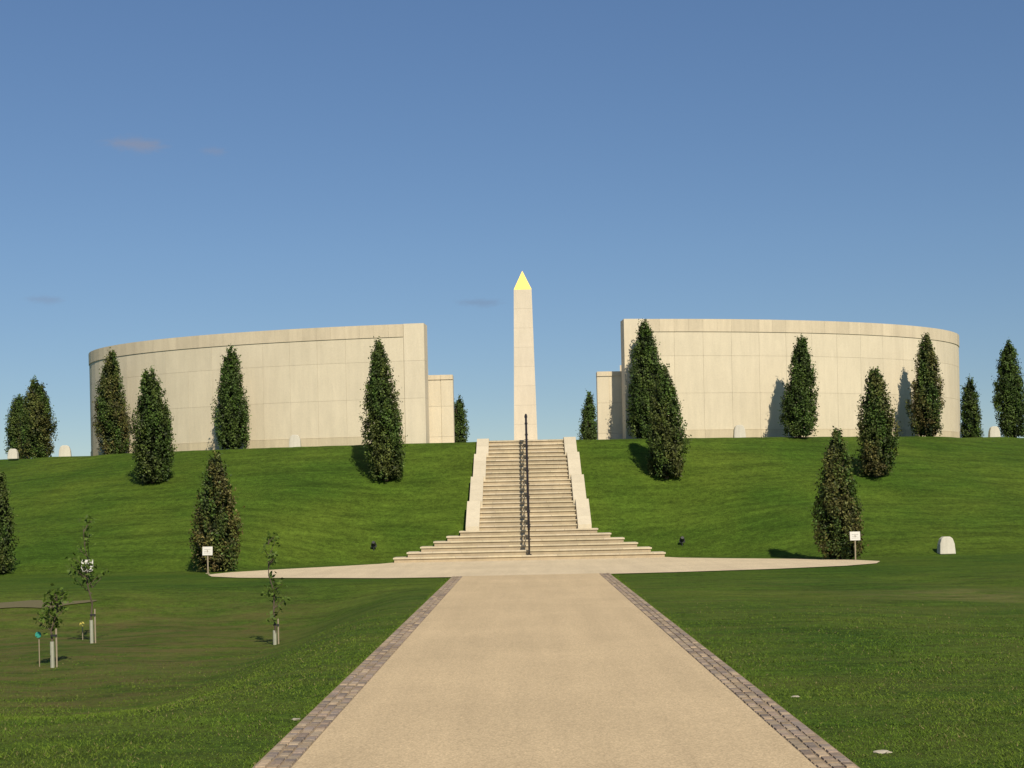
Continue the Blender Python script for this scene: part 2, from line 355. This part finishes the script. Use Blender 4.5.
def columnar(x,y,ht,w,brown=0.3,lo=None,dz=0):
    R=w/2*.96; z0=g1(x,y)+dz; lo=lo or random.uniform(.25,.45)
    mb=MB(); lean=(random.uniform(-.05,.05),random.uniform(-.05,.05))
    ax_=lambda h:np.stack([lean[0]*h*ht*0.5+0.04*np.sin(h*5+x),lean[1]*h*ht*0.5+0.04*np.cos(h*4+y)],-1)
    tp=[]; 
    for h in np.linspace(0,.93,8): a=ax_(np.array(h)); tp.append((a[0],a[1],h*ht-0.05*(h==0)))
    mb.tube(tp,[.075*(1-.85*h) for h in np.linspace(0,1,8)],7,c=(1,1,1))
    for q in range(16):
        h=random.uniform(.08,.8); an=random.uniform(0,6.28); a=ax_(np.array(h)); rr=float(prof(np.array(h),lo))*R*.75
        mb.tube([(a[0],a[1],h*ht),(a[0]+rr*.5*math.cos(an),a[1]+rr*.5*math.sin(an),h*ht+.18),(a[0]+rr*math.cos(an),a[1]+rr*math.sin(an),h*ht+.5)],[.022,.015,.006],5)
    nc=int(92*ht*w); h=rng.uniform(0.02,1,nc*2); keep=rng.uniform(0,1,nc*2)<(prof(h,lo)*0.85+0.15); h=h[keep][:nc]; nc=len(h)
    an=rng.uniform(0,2*np.pi,nc); lump=1+0.10*np.sin(an*3+h*9+x)+0.08*np.sin(an*5-h*17+y)
    q=rng.uniform(0.45,1.0,nc)**0.55
    rad=prof(h,lo)*R*lump*q
    cx=np.stack([np.cos(an)*rad,np.sin(an)*rad,h*ht*0.965+0.06],-1); cx[:,:2]+=ax_(h)
    per=26; gr=rng.normal(size=(nc,per,3))
    sig=np.stack([np.full(nc,.050),np.full(nc,.050),rng.uniform(.07,.15,nc)],-1)*(0.6+0.4*prof(h,lo))[:,None]
    gr=gr*sig[:,None,:]
    out=np.stack([np.cos(an),np.sin(an),np.zeros(nc)],-1)
    gr+=out[:,None,:]*np.maximum(gr[:,:,2:3],0)*0.35
    pts=(cx[:,None,:]+gr).reshape(-1,3); pts[:,2]=np.maximum(pts[:,2],0.05)
    cl=rng.uniform(0.45,1.5,nc)
    bn=np.clip(0.5+0.5*np.sin(h*7+an*2+x*3)+rng.normal(0,.3,nc),0,1)*brown*(1.25-h*.5)
    green=np.array([0.050,0.088,0.014]); br=np.array([0.125,0.092,0.030]); 
    col=(green[None]*(1-bn[:,None])+br[None]*bn[:,None])*cl[:,None]
    col=np.repeat(col,per,0)*rng.uniform(.6,1.45,(len(pts),1))
    bias=np.repeat(out,per,0)*0.6+np.array([0,0,.35])
    L1=leaves(pts,bias,rng.uniform(.028,.05,len(pts)),col)
    # shaded interior leaves
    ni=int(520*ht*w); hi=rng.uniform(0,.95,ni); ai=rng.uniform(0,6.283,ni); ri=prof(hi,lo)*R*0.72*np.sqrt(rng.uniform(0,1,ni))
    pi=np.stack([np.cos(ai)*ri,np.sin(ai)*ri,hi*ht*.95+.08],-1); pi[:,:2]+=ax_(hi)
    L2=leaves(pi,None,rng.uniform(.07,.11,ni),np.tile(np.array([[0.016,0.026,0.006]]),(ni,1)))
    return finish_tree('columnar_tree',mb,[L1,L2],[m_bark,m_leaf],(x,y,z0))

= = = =

REQUIRED WORK - Copy each line of the listing that holds the word "uniform".

RESULT FOR THIS EXERCISE -
    R=w/2*.96; z0=g1(x,y)+dz; lo=lo or random.uniform(.25,.45)
    mb=MB(); lean=(random.uniform(-.05,.05),random.uniform(-.05,.05))
        h=random.uniform(.08,.8); an=random.uniform(0,6.28); a=ax_(np.array(h)); rr=float(prof(np.array(h),lo))*R*.75
    nc=int(92*ht*w); h=rng.uniform(0.02,1,nc*2); keep=rng.uniform(0,1,nc*2)<(prof(h,lo)*0.85+0.15); h=h[keep][:nc]; nc=len(h)
    an=rng.uniform(0,2*np.pi,nc); lump=1+0.10*np.sin(an*3+h*9+x)+0.08*np.sin(an*5-h*17+y)
    q=rng.uniform(0.45,1.0,nc)**0.55
    sig=np.stack([np.full(nc,.050),np.full(nc,.050),rng.uniform(.07,.15,nc)],-1)*(0.6+0.4*prof(h,lo))[:,None]
    cl=rng.uniform(0.45,1.5,nc)
    col=np.repeat(col,per,0)*rng.uniform(.6,1.45,(len(pts),1))
    L1=leaves(pts,bias,rng.uniform(.028,.05,len(pts)),col)
    ni=int(520*ht*w); hi=rng.uniform(0,.95,ni); ai=rng.uniform(0,6.283,ni); ri=prof(hi,lo)*R*0.72*np.sqrt(rng.uniform(0,1,ni))
    L2=leaves(pi,None,rng.uniform(.07,.11,ni),np.tile(np.array([[0.016,0.026,0.006]]),(ni,1)))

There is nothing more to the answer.